In den neunziger Jahren wurde eine ganze Reihe hervorragender Routen in den höchsten Schwierigkeitsgraden eröffnet. So gelang z.B. Christof Stiegler 1991 „Schlendern ist Luxus“ (9+) am Burghaldefels. Im Jahr 1992 erreichten Jens Richter mit „Kleine heile Welt“ am Kreuzfels und Michael Schlotter mit „Windjammer“ an den Fischfelsen erstmals den 10. Grad. Im Jahr 1994 eröffnete Florian Eigler seine Route „Mekka“ (10-/10) am Nonnenfels. 4 Jahre später hieß die schwerste Tour in der Pfalz dann „TNT“ (10+), erstbegangen durch Steffen Frey.

Das neue Jahrtausend

Gleich zu Beginn des neuen Jahrtausends kam die von Lutz Limburg erstmals gekletterte „Gambaxplosion“ am Retschelfels, die den unteren elften Grad berührte. In den nächsten Jahren gab es immer wieder neue Top-Touren. So kletterte z.B. Daniel Meyerer „ZEC“ (10) am Burghaldefels im Jahr 2002 und Andi Ziegler seinen „Alden Vadder“ (10) am Rödelstein 2005. Den bisherigen Höhepunkt setzte im selben Jahr der junge Julius Westphal. Mit „Mekka direkt“ schaffte er einen Prüfstein im 11. Grad.

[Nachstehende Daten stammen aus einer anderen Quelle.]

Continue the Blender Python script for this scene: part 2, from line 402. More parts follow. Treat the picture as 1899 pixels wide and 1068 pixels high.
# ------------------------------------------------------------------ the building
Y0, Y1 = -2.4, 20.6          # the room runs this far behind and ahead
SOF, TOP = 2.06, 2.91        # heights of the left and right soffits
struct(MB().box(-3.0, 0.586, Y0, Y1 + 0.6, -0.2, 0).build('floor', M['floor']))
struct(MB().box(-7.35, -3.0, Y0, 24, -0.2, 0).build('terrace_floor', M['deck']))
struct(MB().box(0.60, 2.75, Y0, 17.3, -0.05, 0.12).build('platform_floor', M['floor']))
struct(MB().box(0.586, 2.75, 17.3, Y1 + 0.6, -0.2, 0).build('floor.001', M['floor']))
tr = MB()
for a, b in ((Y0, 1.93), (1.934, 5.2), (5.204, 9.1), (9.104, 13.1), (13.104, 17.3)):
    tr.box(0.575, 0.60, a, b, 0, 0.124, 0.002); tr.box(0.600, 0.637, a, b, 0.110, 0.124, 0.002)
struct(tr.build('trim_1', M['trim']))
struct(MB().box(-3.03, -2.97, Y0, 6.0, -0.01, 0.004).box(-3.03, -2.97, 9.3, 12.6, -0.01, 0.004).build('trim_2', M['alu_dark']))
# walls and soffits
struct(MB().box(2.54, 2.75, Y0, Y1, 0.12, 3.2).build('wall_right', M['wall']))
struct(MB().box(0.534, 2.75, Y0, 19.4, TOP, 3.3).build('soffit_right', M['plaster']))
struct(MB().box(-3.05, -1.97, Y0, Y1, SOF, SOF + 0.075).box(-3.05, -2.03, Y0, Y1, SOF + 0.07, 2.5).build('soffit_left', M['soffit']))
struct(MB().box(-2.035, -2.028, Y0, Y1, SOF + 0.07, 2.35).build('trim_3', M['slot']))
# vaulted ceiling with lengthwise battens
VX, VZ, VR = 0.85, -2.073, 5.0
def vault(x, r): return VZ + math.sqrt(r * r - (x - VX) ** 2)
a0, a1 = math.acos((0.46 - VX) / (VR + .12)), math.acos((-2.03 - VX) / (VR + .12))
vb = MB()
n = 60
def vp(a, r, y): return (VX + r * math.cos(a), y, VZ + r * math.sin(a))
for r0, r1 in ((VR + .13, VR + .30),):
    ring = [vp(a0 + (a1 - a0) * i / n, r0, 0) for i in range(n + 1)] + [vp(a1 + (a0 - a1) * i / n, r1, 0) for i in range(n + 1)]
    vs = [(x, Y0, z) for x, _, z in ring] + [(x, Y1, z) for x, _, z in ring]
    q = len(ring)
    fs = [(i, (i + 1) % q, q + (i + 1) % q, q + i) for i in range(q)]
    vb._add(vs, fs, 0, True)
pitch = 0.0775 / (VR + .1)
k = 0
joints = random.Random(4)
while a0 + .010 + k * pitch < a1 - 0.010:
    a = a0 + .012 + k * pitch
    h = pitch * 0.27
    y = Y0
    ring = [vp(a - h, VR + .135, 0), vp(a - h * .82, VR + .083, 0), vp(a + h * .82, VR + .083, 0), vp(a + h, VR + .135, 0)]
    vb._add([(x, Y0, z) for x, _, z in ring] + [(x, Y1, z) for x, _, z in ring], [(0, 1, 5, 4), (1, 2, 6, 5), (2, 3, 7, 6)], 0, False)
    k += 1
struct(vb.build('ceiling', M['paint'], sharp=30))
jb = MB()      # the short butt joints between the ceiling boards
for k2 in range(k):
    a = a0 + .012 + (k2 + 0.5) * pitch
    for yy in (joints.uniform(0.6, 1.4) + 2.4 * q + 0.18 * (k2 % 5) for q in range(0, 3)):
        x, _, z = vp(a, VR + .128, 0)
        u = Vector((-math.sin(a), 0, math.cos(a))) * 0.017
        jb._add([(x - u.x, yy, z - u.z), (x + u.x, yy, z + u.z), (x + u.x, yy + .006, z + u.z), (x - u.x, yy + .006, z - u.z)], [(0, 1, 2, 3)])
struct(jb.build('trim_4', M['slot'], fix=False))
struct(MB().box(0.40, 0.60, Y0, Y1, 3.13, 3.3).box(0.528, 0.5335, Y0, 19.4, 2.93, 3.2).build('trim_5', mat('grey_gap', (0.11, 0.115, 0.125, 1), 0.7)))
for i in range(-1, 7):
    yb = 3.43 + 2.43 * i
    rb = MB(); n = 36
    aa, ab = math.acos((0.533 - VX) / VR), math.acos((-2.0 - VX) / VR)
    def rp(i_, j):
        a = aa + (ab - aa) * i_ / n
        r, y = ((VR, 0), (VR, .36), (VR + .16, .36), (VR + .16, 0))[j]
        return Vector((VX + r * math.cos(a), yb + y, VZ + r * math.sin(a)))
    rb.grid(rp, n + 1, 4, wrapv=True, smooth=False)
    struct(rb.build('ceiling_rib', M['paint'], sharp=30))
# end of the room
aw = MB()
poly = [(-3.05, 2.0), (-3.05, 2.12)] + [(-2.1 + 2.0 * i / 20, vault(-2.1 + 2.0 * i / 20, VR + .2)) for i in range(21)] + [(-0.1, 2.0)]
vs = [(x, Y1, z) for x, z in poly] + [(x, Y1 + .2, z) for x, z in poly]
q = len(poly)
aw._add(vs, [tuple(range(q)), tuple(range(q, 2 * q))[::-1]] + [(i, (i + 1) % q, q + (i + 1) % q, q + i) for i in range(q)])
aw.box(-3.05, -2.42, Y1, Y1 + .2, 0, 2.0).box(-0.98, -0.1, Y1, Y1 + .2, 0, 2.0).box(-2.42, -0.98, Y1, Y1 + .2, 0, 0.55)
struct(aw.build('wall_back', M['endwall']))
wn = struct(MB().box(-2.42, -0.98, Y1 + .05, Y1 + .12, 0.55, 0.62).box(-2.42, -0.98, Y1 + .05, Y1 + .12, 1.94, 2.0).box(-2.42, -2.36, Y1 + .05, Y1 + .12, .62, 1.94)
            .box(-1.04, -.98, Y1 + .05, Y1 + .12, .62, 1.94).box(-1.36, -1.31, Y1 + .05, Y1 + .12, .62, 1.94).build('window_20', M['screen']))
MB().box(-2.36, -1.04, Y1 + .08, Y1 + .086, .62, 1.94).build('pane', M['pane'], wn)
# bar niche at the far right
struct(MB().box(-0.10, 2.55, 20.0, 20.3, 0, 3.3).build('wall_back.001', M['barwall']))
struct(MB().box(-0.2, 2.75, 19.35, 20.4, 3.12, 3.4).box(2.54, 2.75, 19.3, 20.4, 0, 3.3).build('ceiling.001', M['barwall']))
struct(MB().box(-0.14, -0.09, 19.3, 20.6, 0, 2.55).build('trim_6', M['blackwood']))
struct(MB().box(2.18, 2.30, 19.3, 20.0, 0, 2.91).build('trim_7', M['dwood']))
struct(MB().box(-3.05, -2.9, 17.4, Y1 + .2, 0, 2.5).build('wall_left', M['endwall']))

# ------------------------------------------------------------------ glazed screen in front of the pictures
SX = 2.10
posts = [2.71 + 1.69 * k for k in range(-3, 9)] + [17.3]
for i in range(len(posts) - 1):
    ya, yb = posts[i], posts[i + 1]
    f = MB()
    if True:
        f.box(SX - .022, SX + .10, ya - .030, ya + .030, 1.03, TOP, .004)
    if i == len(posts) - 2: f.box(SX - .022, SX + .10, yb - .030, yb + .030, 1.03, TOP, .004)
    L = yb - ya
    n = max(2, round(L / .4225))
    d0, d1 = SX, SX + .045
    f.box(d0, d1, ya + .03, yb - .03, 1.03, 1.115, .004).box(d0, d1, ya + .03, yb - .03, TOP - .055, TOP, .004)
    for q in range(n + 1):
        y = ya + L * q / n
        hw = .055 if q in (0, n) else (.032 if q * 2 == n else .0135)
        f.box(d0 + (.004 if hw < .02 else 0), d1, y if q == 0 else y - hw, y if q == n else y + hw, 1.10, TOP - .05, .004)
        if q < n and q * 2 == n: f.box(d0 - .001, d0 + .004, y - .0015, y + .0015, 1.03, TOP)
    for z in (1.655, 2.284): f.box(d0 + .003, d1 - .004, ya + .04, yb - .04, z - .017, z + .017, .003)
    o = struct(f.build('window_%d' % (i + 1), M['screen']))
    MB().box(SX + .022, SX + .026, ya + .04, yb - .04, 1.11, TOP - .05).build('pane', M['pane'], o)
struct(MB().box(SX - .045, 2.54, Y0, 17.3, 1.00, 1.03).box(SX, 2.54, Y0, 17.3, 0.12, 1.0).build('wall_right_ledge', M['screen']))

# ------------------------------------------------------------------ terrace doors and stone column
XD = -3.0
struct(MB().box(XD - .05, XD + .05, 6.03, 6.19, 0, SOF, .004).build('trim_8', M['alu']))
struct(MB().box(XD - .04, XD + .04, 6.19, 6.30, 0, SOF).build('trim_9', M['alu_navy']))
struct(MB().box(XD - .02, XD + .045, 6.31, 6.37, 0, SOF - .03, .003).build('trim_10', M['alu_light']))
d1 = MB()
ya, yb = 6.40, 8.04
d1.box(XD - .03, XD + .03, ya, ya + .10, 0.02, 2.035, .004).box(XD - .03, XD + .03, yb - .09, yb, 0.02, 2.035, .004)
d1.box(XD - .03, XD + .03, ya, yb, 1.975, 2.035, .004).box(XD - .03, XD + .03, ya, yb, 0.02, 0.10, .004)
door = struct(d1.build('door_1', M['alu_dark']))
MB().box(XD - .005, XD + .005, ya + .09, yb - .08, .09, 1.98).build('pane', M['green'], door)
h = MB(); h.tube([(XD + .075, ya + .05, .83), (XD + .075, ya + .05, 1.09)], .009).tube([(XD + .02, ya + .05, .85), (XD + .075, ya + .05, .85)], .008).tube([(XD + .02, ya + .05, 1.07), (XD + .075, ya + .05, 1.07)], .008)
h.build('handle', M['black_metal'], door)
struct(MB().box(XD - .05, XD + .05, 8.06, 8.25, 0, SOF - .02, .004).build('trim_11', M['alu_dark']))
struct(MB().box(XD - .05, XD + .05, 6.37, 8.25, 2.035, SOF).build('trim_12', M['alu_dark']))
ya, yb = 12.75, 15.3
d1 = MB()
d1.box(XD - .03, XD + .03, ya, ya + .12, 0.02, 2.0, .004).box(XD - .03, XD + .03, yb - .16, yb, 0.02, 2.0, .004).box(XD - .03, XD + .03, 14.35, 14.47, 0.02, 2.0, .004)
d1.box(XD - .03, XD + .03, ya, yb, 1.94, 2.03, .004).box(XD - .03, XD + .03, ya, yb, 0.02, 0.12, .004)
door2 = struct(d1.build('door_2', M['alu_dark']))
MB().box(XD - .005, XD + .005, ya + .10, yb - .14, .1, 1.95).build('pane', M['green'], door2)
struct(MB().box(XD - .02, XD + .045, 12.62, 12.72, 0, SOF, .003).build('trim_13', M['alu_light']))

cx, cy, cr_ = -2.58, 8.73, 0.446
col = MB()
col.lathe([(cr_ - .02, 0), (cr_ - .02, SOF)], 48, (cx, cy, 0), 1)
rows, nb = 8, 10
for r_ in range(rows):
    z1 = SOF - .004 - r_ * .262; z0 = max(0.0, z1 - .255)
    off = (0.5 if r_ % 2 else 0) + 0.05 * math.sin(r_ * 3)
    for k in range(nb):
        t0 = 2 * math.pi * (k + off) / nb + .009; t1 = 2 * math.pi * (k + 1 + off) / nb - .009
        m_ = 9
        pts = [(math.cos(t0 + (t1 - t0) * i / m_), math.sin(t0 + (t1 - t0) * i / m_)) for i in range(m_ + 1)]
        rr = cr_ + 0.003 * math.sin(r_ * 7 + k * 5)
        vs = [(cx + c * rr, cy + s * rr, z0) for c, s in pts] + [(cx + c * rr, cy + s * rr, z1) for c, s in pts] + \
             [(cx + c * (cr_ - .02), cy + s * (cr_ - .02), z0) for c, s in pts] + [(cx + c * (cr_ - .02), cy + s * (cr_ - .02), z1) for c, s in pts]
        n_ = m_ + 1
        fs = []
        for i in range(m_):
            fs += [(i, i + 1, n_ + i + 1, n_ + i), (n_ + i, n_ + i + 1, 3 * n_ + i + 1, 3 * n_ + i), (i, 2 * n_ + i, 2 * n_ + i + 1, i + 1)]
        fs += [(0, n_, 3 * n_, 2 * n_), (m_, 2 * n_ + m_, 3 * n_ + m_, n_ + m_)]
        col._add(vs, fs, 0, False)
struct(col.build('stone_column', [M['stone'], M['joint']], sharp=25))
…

Aber auch in den unteren und mittleren Schwierigkeitsbereichen wurden beständig schöne und lohnende Wege geschaffen. Dafür stehen neben den bereits genannten und exemplarisch für viele andere Peter Lischer, Burkhard Hornauer, Fred Erhard, Jürgen Wesely, Bruno Vogel, Uwe Schumacher, Axel Richert und Oliver Jacob. 

Heute ist festzustellen, dass es, obwohl die Erstbegehungsmöglichkeiten in der Pfalz seit Jahren als nahezu erschöpft gelten, immer wieder kreative Erschließer gibt, die mit lohnenden Erstbegehungen überraschen. Entgegen dem lange vorherrschenden umstrittenen Trend zu großflächigen Erschließungen, der berechtigterweise auch die Kritik von Naturschutzbehörden auslöste, weisen die in jüngster Zeit gemachten wenigen und zumeist guten Erstbegehungen in eine andere, erfreulichere Richtung.

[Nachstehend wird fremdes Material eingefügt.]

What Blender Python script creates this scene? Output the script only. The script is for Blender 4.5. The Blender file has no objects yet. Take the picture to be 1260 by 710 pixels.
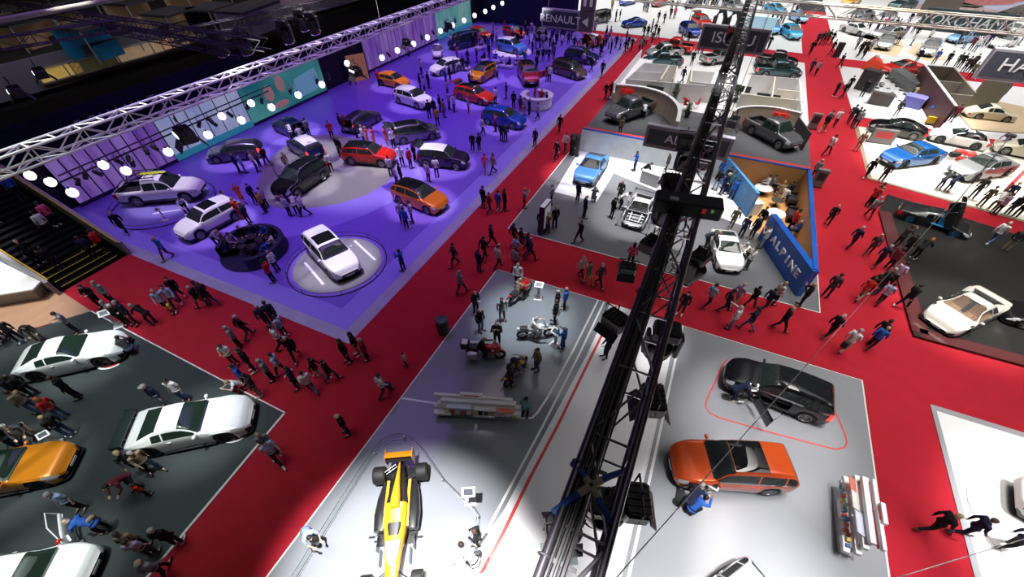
import bpy, bmesh, math, random
from mathutils import Vector, Matrix, Euler
PI = math.pi
C = bpy.context.scene.collection
R = random.Random(7)

# ---------------------------------------------------------------- camera model (1260 x 710 frame)
CAMZ, FPX, PITCH, YAW, PPX, PPY = 16.0, 486.0, math.radians(49.24), math.radians(-24.83), 630.0, 410.6
FW = Vector((math.sin(YAW)*math.cos(PITCH), math.cos(YAW)*math.cos(PITCH), -math.sin(PITCH)))
RT = Vector((math.cos(YAW), -math.sin(YAW), 0.0))
UP = RT.cross(FW)
def at(px, py, z=0.0):
    """where the photograph's point lies in the hall, at height z"""
    d = FW*FPX + RT*(px-PPX) - UP*(py-PPY)
    return Vector((0, 0, CAMZ)) + d*((z-CAMZ)/d.z)

def V(*a): return Vector(a)
ORDN = 'first second third fourth fifth sixth seventh eighth ninth tenth eleventh twelfth thirteenth fourteenth fifteenth sixteenth seventeenth eighteenth nineteenth twentieth twenty-first twenty-second twenty-third twenty-fourth twenty-fifth twenty-sixth'.split()
# ---------------------------------------------------------------- tagging
def tag(o, label=None, cat=None, group=None, kind=None):
    if label: o['label'] = label
    if cat: o['category'] = cat
    if group: o['group'] = group
    if kind: o['kind'] = kind
    return o
def empty(name, loc, rz=0.0):
    o = bpy.data.objects.new(name, None); C.objects.link(o)
    o.empty_display_size = .2
    o.location = loc; o.rotation_euler = (0, 0, rz)
    return o
def thing(name, label, cat, loc, rz=0.0, group=None):
    return tag(empty(name, loc, rz), label, cat, group)
def link(name, me, mats, parent=None, loc=None, rot=None, scale=None):
    """an object on shared mesh data whose materials belong to the object"""
    o = bpy.data.objects.new(name, me); C.objects.link(o)
    if parent: o.parent = parent
    if loc is not None: o.location = loc
    if rot is not None: o.rotation_euler = rot
    if scale is not None: o.scale = scale
    if not isinstance(mats, (list, tuple)): mats = [mats]
    for i, m in enumerate(mats):
        if i < len(o.material_slots):
            o.material_slots[i].link = 'OBJECT'; o.material_slots[i].material = m
    return o

# ---------------------------------------------------------------- mesh builder
class MB:
    def __init__(s): s.v = []; s.f = []; s.m = []; s.mi = 0
    def add(s, vs, fs):
        n = len(s.v); s.v += [tuple(v) for v in vs]
        s.f += [tuple(i+n for i in f) for f in fs]; s.m += [s.mi]*len(fs)
        return s
    def box(s, c, d, rz=0.0, M=None):
        cx, cy, cz = c; x, y, z = d[0]/2, d[1]/2, d[2]/2
        vs = [Vector(p) for p in ((-x,-y,-z),(x,-y,-z),(x,y,-z),(-x,y,-z),(-x,-y,z),(x,-y,z),(x,y,z),(-x,y,z))]
        if M is None: M = Matrix.Rotation(rz, 3, 'Z')
        vs = [M @ v + Vector(c) for v in vs]
        return s.add(vs, [(0,3,2,1),(4,5,6,7),(0,1,5,4),(1,2,6,5),(2,3,7,6),(3,0,4,7)])
    def rbox(s, c, d, b=.02, rz=0.0):
        """box with chamfered upright and top edges"""
        x, y, z = d[0]/2, d[1]/2, d[2]/2; b = min(b, x*.9, y*.9, z*.9)
        M = Matrix.Rotation(rz, 3, 'Z')
        def ring(ix, zz):
            X, Y = x-ix, y-ix
            return [(-X+b,-Y,zz),(X-b,-Y,zz),(X,-Y+b,zz),(X,Y-b,zz),(X-b,Y,zz),(-X+b,Y,zz),(-X,Y-b,zz),(-X,-Y+b,zz)]
        rs = [ring(0,-z), ring(0,z-b), ring(b*.6,z)]
        vs = [M @ Vector(p) + Vector(c) for r in rs for p in r]
        fs = [tuple(reversed(range(8))), tuple(range(16,24))]
        for k in (0,1):
            for i in range(8): j = (i+1) % 8; fs.append((k*8+i, k*8+j, k*8+8+j, k*8+8+i))
        return s.add(vs, fs)
    def tube(s, p, q, r, n=8, r2=None, caps=True):
        p, q = Vector(p), Vector(q); d = q-p
        if d.length < 1e-6: return s
        r2 = r if r2 is None else r2
        d.normalize(); a = d.orthogonal().normalized(); b = d.cross(a)
        vs = []
        for c, rr in ((p, r), (q, r2)):
            for i in range(n):
                t = 2*PI*i/n; vs.append(c + a*math.cos(t)*rr + b*math.sin(t)*rr)
        fs = [(i, (i+1) % n, n+(i+1) % n, n+i) for i in range(n)]
        if caps: fs += [tuple(reversed(range(n))), tuple(range(n, 2*n))]
        return s.add(vs, fs)
    def path(s, pts, r, n=8, closed=False):
        pts = [Vector(p) for p in pts]; m = len(pts); vs = []; fs = []
        prev = None
        for i, p in enumerate(pts):
            if closed: d = pts[(i+1) % m]-pts[i-1]
            else: d = pts[min(i+1, m-1)]-pts[max(i-1, 0)]
            d.normalize()
            up = Vector((0,0,1)) if abs(d.z) < .95 else Vector((1,0,0))
            a = d.cross(up).normalized(); b = a.cross(d)
            for k in range(n):
                t = 2*PI*k/n; vs.append(p + a*math.cos(t)*r + b*math.sin(t)*r)
        rng = range(m if closed else m-1)
        for i in rng:
            j = (i+1) % m
            for k in range(n):
                l = (k+1) % n; fs.append((i*n+k, j*n+k, j*n+l, i*n+l))
        if not closed: fs += [tuple(range(n)), tuple(reversed(range((m-1)*n, m*n)))]
        return s.add(vs, fs)
    def lathe(s, prof, n=24, c=(0,0,0), axis='Z', a0=0.0, a1=2*PI):
        """prof: list of (radius, height)"""
        full = abs(a1-a0-2*PI) < 1e-6; m = n if full else n+1; vs = []
        for (r, h) in prof:
            for i in range(m):
                t = a0+(a1-a0)*i/n
                p = (r*math.cos(t), r*math.sin(t), h)
                if axis == 'Y': p = (p[0], h, p[1])
                elif axis == 'X': p = (h, p[0], p[1])
                vs.append((p[0]+c[0], p[1]+c[1], p[2]+c[2]))
        fs = []
        for k in range(len(prof)-1):
            for i in range(n):
                j = (i+1) % m if full else i+1
                fs.append((k*m+i, k*m+j, k*m+m+j, k*m+m+i))
        return s.add(vs, fs)
    def ball(s, c, r, n=10, sc=(1,1,1), M=None):
        prof = [(math.sin(PI*k/n), -math.cos(PI*k/n)) for k in range(n+1)]
        vs = []; m = n*2
        for (a, h) in prof:
            for i in range(m):
                t = 2*PI*i/m; p = Vector((a*math.cos(t)*r*sc[0], a*math.sin(t)*r*sc[1], h*r*sc[2]))
                if M is not None: p = M @ p
                vs.append(p+Vector(c))
        fs = [(k*m+i, k*m+(i+1) % m, k*m+m+(i+1) % m, k*m+m+i) for k in range(n) for i in range(m)]
        return s.add(vs, fs)
    def prism(s, poly, z0, z1):
        n = len(poly)
        area = sum(poly[i][0]*poly[(i+1) % n][1]-poly[(i+1) % n][0]*poly[i][1] for i in range(n))
        if area < 0: poly = list(reversed(poly))
        vs = [(p[0], p[1], z0) for p in poly]+[(p[0], p[1], z1) for p in poly]
        fs = [tuple(reversed(range(n))), tuple(range(n, 2*n))]+[(i, (i+1) % n, n+(i+1) % n, n+i) for i in range(n)]
        return s.add(vs, fs)
    def extr(s, poly, axis, a, b):
        """poly in the plane across an axis, extruded along it from a to b ('Y': poly is (x,z); 'X': poly is (y,z))"""
        n = len(poly)
        def P(p, t): return (p[0], t, p[1]) if axis == 'Y' else (t, p[0], p[1])
        vs = [P(p, a) for p in poly]+[P(p, b) for p in poly]
        fs = [tuple(range(n)), tuple(reversed(range(n, 2*n)))]+[(i, n+i, n+(i+1) % n, (i+1) % n) for i in range(n)]
        return s.add(vs, fs)
    def ribbon(s, pts, w, z):
        """flat strip along ground points"""
        pts = [Vector((p[0], p[1], 0)) for p in pts]; L = []; n = len(pts)
        for i, p in enumerate(pts):
            d = pts[min(i+1, n-1)]-pts[max(i-1, 0)]; d.normalize(); nn = Vector((-d.y, d.x, 0))*w/2
            L.append((p+nn, p-nn))
        h = .006
        for i in range(n-1):
            a, b = L[i]; c, d = L[i+1]
            vs = [Vector((p.x, p.y, zz)) for zz in (z-h, z) for p in (a, b, d, c)]
            s.add(vs, [(0,1,2,3),(7,6,5,4),(0,4,5,1),(1,5,6,2),(2,6,7,3),(3,7,4,0)])
        return s
    def wallpath(s, pts, z0, z1, th):
        pts = [Vector((p[0], p[1], 0)) for p in pts]; n = len(pts); L = []
        for i, p in enumerate(pts):
            d = pts[min(i+1, n-1)]-pts[max(i-1, 0)]; d.normalize(); nn = Vector((-d.y, d.x, 0))*th/2
            L.append((p+nn, p-nn))
        for i in range(n-1):
            a, b = L[i]; c, d = L[i+1]
            s.add([Vector((p.x, p.y, zz)) for zz in (z0, z1) for p in (a, b, d, c)],
                  [(0,1,2,3),(7,6,5,4),(0,4,5,1),(1,5,6,2),(2,6,7,3),(3,7,4,0)])
        return s
    def mesh(s, name, smooth=False, nm=1, ang=None):
        me = bpy.data.meshes.new(name); me.from_pydata(s.v, [], s.f); me.update()
        bm = bmesh.new(); bm.from_mesh(me); bmesh.ops.recalc_face_normals(bm, faces=bm.faces)
        bm.to_mesh(me); bm.free()
        for _ in range(nm): me.materials.append(None)
        for p, i in zip(me.polygons, s.m): p.material_index = i
        if smooth:
            for p in me.polygons: p.use_smooth = True
            if ang:
                try: me.set_sharp_from_angle(angle=math.radians(ang))
                except Exception: pass
        return me
    def build(s, name, mats, parent=None, smooth=False, ang=40, loc=None, rot=None):
        if not isinstance(mats, (list, tuple)): mats = [mats]
        return link(name, s.mesh(name, smooth, len(mats), ang), mats, parent, loc, rot)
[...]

Erwähnenswert ist auch der in den letzten Jahren zunehmende Trend zum Bouldern in der ganzen Pfalz. Peter Weinrich, Dieter Klan, Ingo Bald, Pascal Schuhwink u.a. sind auf diesem Gebiet ständig auf der Suche nach neuen Möglichkeiten.

Ausblick und Zukunft

Die Zukunft des Klettersports ist in vielen deutschen Mittelgebirgen gefährdet. Die Kletterer in der Pfalz haben mit der Gründung des unabhängigen Arbeitskreises „Klettern und Naturschutz Pfalz“ einen Weg der Zusammenarbeit mit Naturschutzverbänden und Behörden eingeschlagen, um Kletterverbote zu vermeiden. Alle Bemühungen in der Pfalz zielen seit Jahren darauf ab, dass der Klettersport so ausgeübt wird, dass er ein Musterbeispiel für ein harmonisches Miteinander von Mensch und Natur abgibt. Wir sind in der Pfalz stolz darauf, diesen Weg bisher erfolgreich gegangen zu sein. Dieser Erfolg beruht auch darauf, dass Kletterer aus Gründen des Naturschutzes hier und da zum Verzicht bereit sind. Mancher kletternde Gast aus anderen Regionen wundert sich vielleicht über die Appelle zum Magnesiaverzicht und über die recht spärlich angebrachten Sicherungsringe. Dabei sind dies wichtige Bestandteile der „pfälzischen Lösung“, die mit dazu beigetragen haben, dass der Klettersport in der Pfalz nahezu unbeschränkt ausgeübt werden darf.